La troisième partie revient sur le Hezbollah, depuis sa création au Liban jusqu’à la guerre de 2006. L’auteur montre bien les différentes influences étrangères dans la création du mouvement chiite, mais aussi comment celui-ci a su s’organiser en véritable proto-Etat capable de financer des oeuvres sociales et, surtout, une mouvement armé. Les différentes étapes de la lutte contre le groupe chiite sont bien retracées, notamment l’adaptation aux tactiques d’attentats-suicides développées par le Hezbollah, qui seront ensuite adoptées par les autres groupes, dont le Hamas. La guerre de 2006, qui est un échec pour Israël, est vécue des deux côtés comme une bataille dont la revanche sera rejouée très prochainement, en fonction de l’évolution de la situation en Syrie.

Enfin, la quatrième partie revient sur le terrorisme juif. Israël a été fondée en large partie grâce à la lutte contre l’autorité britannique et a donc toujours disposé d’un terrorisme juif qui a du être combattu par les services israéliens. L’auteur montre comment ces derniers ont patiemment et méticuleusement démonté nombre d’attentats contre des Palestiniens ou les autorités israéliennes, mais rappelle que les jugements des tribunaux israéliens ont toujours été systématiquement plus tendres pour le terrorisme juif que pour le terrorisme arabe. Cette partie est frustrante car trop courte: le terrorisme juif est en large partie responsable de l’échec du processus de paix du fait de l’assassinant de Rabin, et les deux chapitres qui lui sont consacrés par l’auteur laissent un peu sur leur faim, surtout si on les compare à la foison de détails fournis dans la seconde et la troisième partie de l’ouvrage.
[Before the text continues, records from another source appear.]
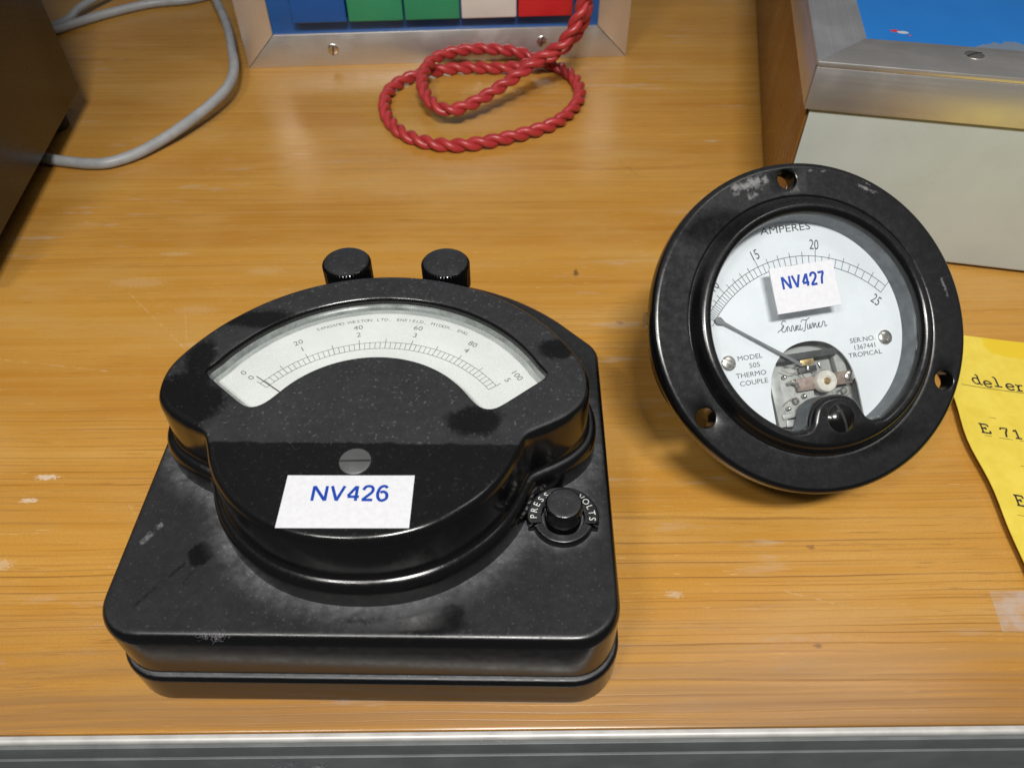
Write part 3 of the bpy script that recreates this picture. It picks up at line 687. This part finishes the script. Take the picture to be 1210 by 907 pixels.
# ================================================================== red twisted lead
rope = [(43.5, 448.2, 96), (41.5, 432, 88), (38, 409, 70), (36.0, 399.4, 51.0), (27.4, 394.8, 33.0), (15.4, 393.1, 25.0), (-2.2, 383.2, 16.5), (-19.6, 371.3, 11.2), (-32.2, 365.5, 10.2),
        (-42.9, 375.9, 10.4), (-48.4, 400.6, 10.6), (-42.0, 425.5, 10.4), (-22.1, 438.2, 9.6), (0.0, 438.0, 8.5), (12.2, 435.8, 5.5), (19.6, 433.4, 3.7), (27.6, 427.2, 3.5),
        (35.4, 412.5, 3.5), (35.9, 390.0, 3.5), (21.8, 364.6, 3.5), (-6.4, 348.5, 3.5), (-31.4, 342.8, 3.5), (-53.3, 352.7, 3.5), (-66.0, 374.3, 3.5), (-67.0, 399.6, 3.5),
        (-54.9, 417.7, 3.5), (-31.5, 427.3, 3.5), (-4.8, 427.3, 3.6), (8.2, 426.0, 6.0), (18.9, 422.2, 11), (29.3, 420.1, 19.0), (37.1, 420.2, 29.0), (39.0, 414.5, 42.0), (41.5, 420, 56), (46, 434, 66), (48.5, 448.4, 69)]
rp = empty('twisted_lead', (-10, 390, 0)); tag(rp, 'red twisted two-strand lead coiled in loops on the bench', 'cable')
path = resample([(x+10, y-390, z) for x, y, z in catmull(rope, 14, False)], 950, False)
PV = [Vector(p) for p in path]
M_red = plain('red plastic insulation', (.40, .034, .036), .36, 0, .10, 200)
u = Vector((0, 0, 1)); s_len = 0; fr = []
for i, p in enumerate(PV):
    t = (PV[min(i+1, len(PV)-1)]-PV[max(i-1, 0)]).normalized(); u = (u-t*u.dot(t)).normalized(); fr.append((p, u.copy(), t.cross(u), s_len))
    if i < len(PV)-1: s_len += (PV[i+1]-p).length
for ph in (0, math.pi):
    sp = [p+(uu*math.cos(2*math.pi*s/17+ph)+vv*math.sin(2*math.pi*s/17+ph)  )*1.6 for p, uu, vv, s in fr]
    bm = bmesh.new(); tube(bm, sp, 1.92, 12); link('strand', bm, M_red, rp, 80)

# ================================================================== grey cables at the left
M_cab = plain('grey cable sheath', (.31, .32, .33), .42, 0, .08, 150)
def cable(name, pts, r, label):
    c = [sum(p[i] for p in pts)/len(pts) for i in (0, 1)]
    bm = bmesh.new(); tube(bm, catmull([(p[0]-c[0], p[1]-c[1], p[2]) for p in pts], 12, False), r, 16)
    o = link(name, bm, M_cab, None, 80); o.location = (c[0]*MM, c[1]*MM, 0); tag(o, label, 'cable'); return o
cable('grey_cable', [(-222, 590, 8), (-210.1, 556.1, 9), (-189.8, 512, 9.5), (-172.7, 472.7, 9.5), (-160.6, 437.5, 9.2), (-153.8, 413.9, 9), (-152.0, 393, 9), (-156.9, 374.4, 8), (-166.6, 356.3, 6), (-175.2, 345, 4.2),
      (-183.8, 334.9, 3.3), (-193.7, 328.0, 3.0), (-203.6, 326.8, 3.0), (-214.7, 328.6, 3.0), (-223.8, 330.8, 3.0), (-243, 337, 3.0), (-270, 344, 3.0)], 2.65,
      'smooth grey cable bending beside the console and running under the dark case')
cable('grey_cable', [(-300, 462, 2.9), (-285, 478, 2.9), (-270, 495.3, 2.9), (-255.7, 508.6, 2.9), (-236.4, 522, 2.9), (-212, 529, 2.9), (-197, 545, 2.9), (-190, 570, 2.9)], 2.7,
      'dim grey cable lying in shade behind the dark case')
cable('grey_cable', [(-297, 474, 2.3), (-282, 496, 2.6), (-276, 508, 6), (-264, 535, 7.4), (-250, 570, 4)], 2.3, 'thin grey cable leaning steeply in the far left corner of the bench')

# ================================================================== dark case at the left edge
P1, P2 = Vector((-225.2, 382.8)), Vector((-208.5, 254.6)); dv = (P2-P1).normalized()
dk = empty('dark_case', (P1.x, P1.y, 0), (0, 0, math.atan2(dv.y, dv.x)+math.pi/2))
tag(dk, 'dark brown-black metal case standing at the left edge of the bench', 'case')
nb = NB('dark bronze paint'); f = nb.noise(nb.coord(), 1400, 3); M_dk = nb.set(nb.mix(f, (.020, .018, .015), (.045, .040, .033)), nb.mr(f, .3, .7, .26, .40), 0.25)
boxo('body', (-190, 0, -155, 0, 13, 420), M_dk, dk, .8)
for x in (-178, -14):
    for y in (-141, -14): link('foot', lathe([(6, 0), (7, .5), (7, 13.2), (0, 13.2)], 24, off=(x, y)), M_slot, dk)

# ================================================================== console at the right
rb = empty('sloped_console', (110.9, 268, 0), (0, 0, R(-11.3))); rb.name = 'desk_console'
tag(rb, 'pale grey desk console with aluminium trim, blue top panel and wooden side', 'console')
M_cream = plain('pale grey enamel', (.43, .465, .435), .30, 0, .05, 30)
bm = prism(rounded([(-1.9, 1.6, 1.2), (300, 1.6, 1.0), (300, 77.8, 1), (-.9, 77.8, 1)]), 'x', 0, 230); link('body', bm, M_cream, rb, 40)
M_cheek = wood('brown stained side', (.46, .38, .40), False)
bm = box(bmesh.new(), -1.0, -.1, .6, 300, .6, 77.9, .2); ck = link('side_panel', bm, M_cheek, rb); ck['label'] = 'brown wooden side panel'
for x in (20, 200):
    for y in (20, 280): link('foot', lathe([(6, 0), (6.5, .2), (6.5, 1.7), (0, 1.7)], 20, off=(x, y)), M_slot, rb)
# aluminium angle: top face and hanging lip, mitred at the corner
bm = prism([(-2.2, -2.6), (230, -2.6), (230, 20.5), (16.9, 20.5)], 'z', 78.2, 80.2, .25); box(bm, -2.2, 230, -2.6, -1.1, 62.4, 78.1, .2); link('trim_strip', bm, M_alu, rb)
bm = prism([(-2.5, -2.3), (16.6, 20.8), (16.6, 300), (-2.5, 300)], 'z', 78.2, 80.2, .25); box(bm, -2.5, -1.0, -.1, 300, 62.4, 78.1, .2); link('trim_strip', bm, M_alu_y, rb)
nb = NB('chipped blue panel'); co_ = nb.coord(); x, y, z_ = nb.sep(co_)
ed = nb.m('MULTIPLY', nb.m('SUBTRACT', nb.noise(co_, 300, 4, .65), .5), 1.5)
c = nb.mix(nb.noise(co_, 50, 3), (.012, .13, .42), (.018, .16, .48))
for (cx, cy, rx, ry, cc) in ((.0600, .0225, .0060, .0042, (.13, .17, .225)), (.0690, .0262, .0080, .0052, (.13, .17, .225)), (.0765, .0255, .0070, .006, (.13, .17, .225)), (.0285, .0330, .0017, .0013, (.45, .03, .03)), (.0312, .0322, .0022, .0013, (.40, .42, .46)), (.0335, .0298, .0006, .0006, (.45, .03, .03))):
    c = nb.mix(nb.mr(nb.m('ADD', nb.ell(x, y, (cx, cy), (rx, ry)), ed), .85, 1.0, 1, 0), c, cc)
boxo('top_panel', (15.5, 230, 19.6, 300, 77.9, 78.8), nb.set(c, .35), rb, .05)
slotted_screw('trim_screw', (52.5, 13.2), 80.15, 3.4, .35, M_nickel, M_slot, rb, R(35), .4, .12)

# ================================================================== yellow typed card
cd = empty('index_card', (200, 150, 0)); tag(cd, 'yellow typed index card lying partly under the round meter at right', 'card')
TL, TR, BL = Vector((155.0, 211.6)), Vector((262, 194.5)), Vector((145.8, 86)); nx, ny = 24, 30
def cardz(u, v):
    wav = .5*math.sin(v*7.0+.5)*math.exp(-u*7)
    return .5+3.4*math.exp(-u*6.5)*(0.55+.45*math.sin(math.pi*min(1, v*1.05)))+wav*.6
def cardp(u, v):
    p = TL+(TR-TL)*u+(BL-TL)*v; wob = (.7*math.sin(v*11)+.45*math.sin(v*23+1))*math.exp(-u*20); return (p.x+wob-200, p.y-150, cardz(u, v))
bm = bmesh.new(); gr = [[bm.verts.new(cardp(i/nx, j/ny)) for i in range(nx+1)] for j in range(ny+1)]
for j in range(ny):
    for i in range(nx): bm.faces.new((gr[j][i], gr[j+1][i], gr[j+1][i+1], gr[j][i+1]))
bm.faces.ensure_lookup_table()
for f_ in bm.faces: f_.normal_update()
if bm.faces[0].normal.z < 0: bmesh.ops.reverse_faces(bm, faces=bm.faces[:])
ex = bmesh.ops.extrude_face_region(bm, geom=bm.faces[:])
for v in ex['geom']:
    if isinstance(v, bmesh.types.BMVert): v.co.z -= .3
nb = NB('yellow card stock'); co_ = nb.coord(); x, y, z_ = nb.sep(co_)
f = nb.noise(co_, 120, 5, .65)
c = nb.mix(nb.mr(f, .3, .7), (.70, .53, .055), (.78, .61, .085))
# glue stain along the top
bx_ = nb.m('ADD', nb.m('ADD', y, nb.m('MULTIPLY', x, .16)), nb.m('MULTIPLY', nb.m('SUBTRACT', nb.noise(co_, 220, 3), .5), .004))
st = nb.m('MULTIPLY', nb.mr(bx_, .0445, .0455), nb.mr(nb.m('ADD', x, nb.m('MULTIPLY', nb.m('SUBTRACT', f, .5), .01)), -.024, -.0215))
c = nb.mix(nb.m('MULTIPLY', st, .85), c, (.72, .50, .01))
pap = link('sheet', bm, nb.set(c, .6), cd, 50)
# typed characters: slab-serif strokes on a 1 x 1 grid
TY = {'d': [[(.62, 1.0), (.62, .05), (.80, .02)], [(.45, 1.0), (.62, 1.0)], [(.62, .5), (.45, .64), (.22, .60), (.10, .34), (.22, .06), (.45, .02), (.62, .16)]],
      'e': [[(.10, .36), (.66, .36), (.58, .58), (.38, .66), (.18, .56), (.09, .32), (.20, .08), (.42, .0), (.66, .12)]],
      'l': [[(.20, 1.0), (.42, 1.0), (.42, .02)], [(.12, .02), (.72, .02)]],
      'r': [[(.12, .62), (.30, .62), (.30, .02)], [(.10, .02), (.52, .02)], [(.30, .42), (.46, .62), (.70, .60)]],
      'E': [[(.20, .95), (.20, .04)], [(.05, .97), (.74, .97), (.74, .74)], [(.20, .52), (.54, .52)], [(.50, .66), (.50, .38)], [(.05, .02), (.78, .02), (.78, .30)]],
      '7': [[(.12, .76), (.12, .96), (.72, .96), (.50, .55), (.40, .0)]],
      '1': [[(.18, .74), (.42, .96), (.42, .02)], [(.18, .02), (.66, .02)]]}
ink = Ink(); rt = R(-6.0)
def cz(x, y):
    p = Vector((x, y))-TL; a, b = TR-TL, BL-TL; D = a.x*b.y-a.y*b.x; u = (p.x*b.y-p.y*b.x)/D; v = (a.x*p.y-a.y*p.x)/D; return cardz(max(u, 0), v)
def typed(ch, x, y, wd, ht):
    for st_ in TY[ch]:
        pts = catmull(st_, 3, False) if ch in 'de' else resample(st_, 8, False)
        q = [((px-.4)*wd*math.cos(rt)-(py-.5)*ht*math.sin(rt)+x, (px-.4)*wd*math.sin(rt)+(py-.5)*ht*math.cos(rt)+y) for px, py in pts]
        b = len(ink.v); ink.stroke([(a-200, c_-150) for a, c_ in q], .62, 0)
        for k in range(b, len(ink.v)): vx, vy, vz = ink.v[k]; ink.v[k] = (vx, vy, cz(vx+200, vy+150)+.07+vz)
M_type = plain('typewriter ink', (.025, .022, .02), .6, 0, .3, 900)
for ch, x, y in (('d', 165.2, 185.6), ('e', 168.9, 184.3), ('l', 172.4, 184.7), ('e', 176.6, 183.3), ('r', 179.8, 182.9)): typed(ch, x, y, 4.4, 4.6)
ink.build('typed_line', M_type, cd); ink = Ink()
for ch, x, y in (('E', 158.2, 162.4), ('7', 164.8, 161.2), ('1', 168.8, 160.8)): typed(ch, x, y, 4.3, 4.0)
ink.build('typed_line', M_type, cd); ink = Ink()
for ch, x, y in (('E', 157.2, 133.8), ('3', 160, 133)):
    if ch in TY: typed(ch, x, y, 4.0, 4.0)
ink.build('typed_line', M_type, cd)
ink = Ink()
def rule(p, q, dash, wd):
    n = 40; pts = [(p[0]+(q[0]-p[0])*k/n, p[1]+(q[1]-p[1])*k/n) for k in range(n+1)]
    for k in range(n):
        if dash and rnd.random() < dash: continue
        b = len(ink.v); ink.stroke([(a-200, c_-150) for a, c_ in pts[k:k+2]], wd, 0)
        for m_ in range(b, len(ink.v)): vx, vy, vz = ink.v[m_]; ink.v[m_] = (vx, vy, cz(vx+200, vy+150)+.06)
for (p, q, dsh, wd) in (((158.5, 182.6), (250, 170.6), 0, .32), ((157.5, 168.2), (250, 157), .55, .2), ((157, 159.4), (250, 148), .30, .22), ((157, 148.2), (250, 137.5), .4, .2), ((155.5, 138), (250, 127), .8, .18), ((154, 128.4), (250, 118), .35, .2), ((153.6, 118.5), (250, 108), .6, .2)):
    rule(p, q, dsh, wd)
ink.build('ruled_lines', plain('olive rule ink', (.16, .13, .025), .6, 0, .4, 700), cd)

# ================================================================== clear tape scrap and lint
nb = NB('cloudy tape'); f = nb.noise(nb.coord(), 160, 4)
nb.put(nb.b.inputs['Alpha'], nb.mr(f, .35, .65, .05, .22)); M_tape = nb.set((.70, .66, .66), .25)
bm = prism(rounded([(-20, -6.2, .4), (20, -6.2, .4), (20, 6.2, .4), (-18.4, 6.0, .4)]), 'z', .06, .14)
o = link('tape_scrap', bm, M_tape, None, 0); o.location = (.1548, .0986, 0)
tag(o, 'cloudy strip of clear tape stuck to the wood below the yellow card', 'tape')
M_lint = plain('grey lint', (.42, .41, .44), .9, 0, .2, 900)
def lint(loc, sx, sy, sz, nfib, label, seed, r=.012):
    q = random.Random(seed); bm = bmesh.new()
    for k in range(nfib):
        p = Vector((q.gauss(0, sx), q.gauss(0, sy), abs(q.gauss(0, sz))+.05)); d = Vector((q.gauss(0, 1), q.gauss(0, 1), q.gauss(0, .5))).normalized()
        pts = [p.copy()]
        for j in range(4):
            d = (d+Vector((q.gauss(0, .55), q.gauss(0, .55), q.gauss(0, .4)))).normalized(); p = p+d*q.uniform(.08, .26); p.z = max(p.z, .05); pts.append(p.copy())
        tube(bm, pts, r, 3, False)
    o = link('lint_tuft', bm, M_lint, None, 0); o.location = [a*MM for a in loc]; tag(o, label, 'lint', 'grey lint tufts'); return o
lint((-44.0, 74.3, 0), 1.1, .6, .9, 260, 'grey lint tuft on the wood in front of the square meter', 1)
lint((-68.2, 76.6, 32.4), 1.5, .8, .35, 170, 'wispy lint tuft on the front top edge of the square meter base', 2)
o = lint((-58.5, 61.3, -14), 2.6, .5, 3.2, 420, 'dark fluffy lint tuft clinging to the grey rail below the bench edge', 3)
o.data.materials[0] = plain('purple grey lint', (.13, .12, .15), .9)
lint((-50.5, 61.3, -15), .9, .4, 1.3, 120, 'small pale lint tuft on the grey rail beside the dark fluff', 4)
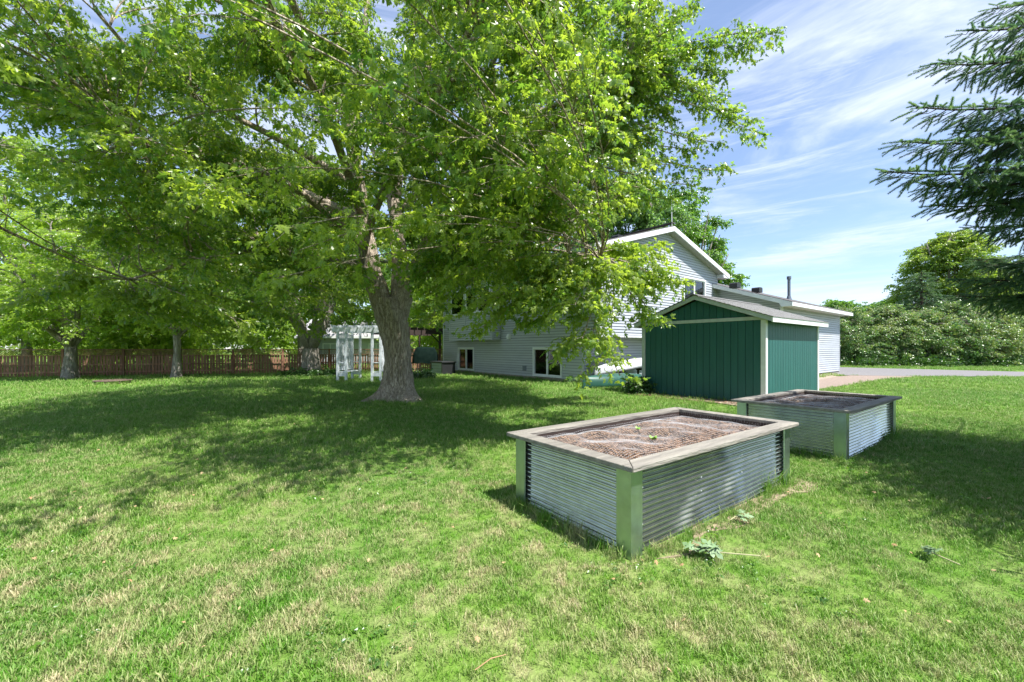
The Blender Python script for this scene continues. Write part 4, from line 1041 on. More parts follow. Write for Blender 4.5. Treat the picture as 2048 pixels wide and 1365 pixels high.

La cinquième partie tente d’identifier quelques leçons de l’expérience israélienne et avance plusieurs arguments. Tout d’abord, les services israéliens ont été capables de s’adapter rapidement à des formes toujours changeantes de terrorisme, ce qui est en soi un succès. Concernant les interrogatoires, Byman montre qu’Israël est passé d’un usage quasi-systématique de la torture par le Shin Beth jusqu’aux années 1990 à des techniques plus acceptables du point de vue du Droit International Humanitaire, mais que des pratiques condamnables subsistent. Il rappelle aussi que les interrogatoires « coercitifs » sont en général efficaces, et que les autorités israéliennes font le choix très conscient de prêter le flanc à la critique de la Croix-Rouge Internationale pour obtenir des informations leur permettant de neutraliser des réseaux terroristes. Byman étudie aussi deux tactiques développées par Israël: les éliminations ciblées et le mur de séparation, montrant qu’elles ont largement atteint leur objectif de protéger la population israélienne des attentats, mais que le mur empêche une solution politique de plus long terme.

Au final, Byman montre un processus continuel d’adaptation/contre-adaptation entre les groupes terroristes palestiniens et les services israéliens, avec des erreurs stratégiques de la part des deux camps qui ont rendu quasiment impossible toute solution politique. L’ouvrage est ainsi une excellente synthèse du sujet, même si quelques reproches peuvent être faits. En premier lieu, l’auteur ne se livre jamais à une analyse systématique des rapports civilo-militaires en Israël. Dans un pays où la quasi-totalité des dirigeants a servi dans des unités d’élite, certains (comme Sharon, Barak ou Rabin) dirigeant des raids contre des réseaux terroristes palestiniens lors de leur carrière militaire, une étude poussée des liens entre armée et personnel politique est indispensable. De plus, Byman lui-même se rend quelquefois coupable de confondre actes terroristes et actes de guérilla, reprenant ainsi à son compte la rhétorique israélienne. Globalement, cela ne nuit pas à son analyse ou son argumentation, mais dans un sujet aussi sensible, la méticulosité dans l’emploi des mots s’impose. Ces deux reproches ne doivent néanmoins pas détourner les lecteurs d’un ouvrage constituant une référence indispensable sur le sujet.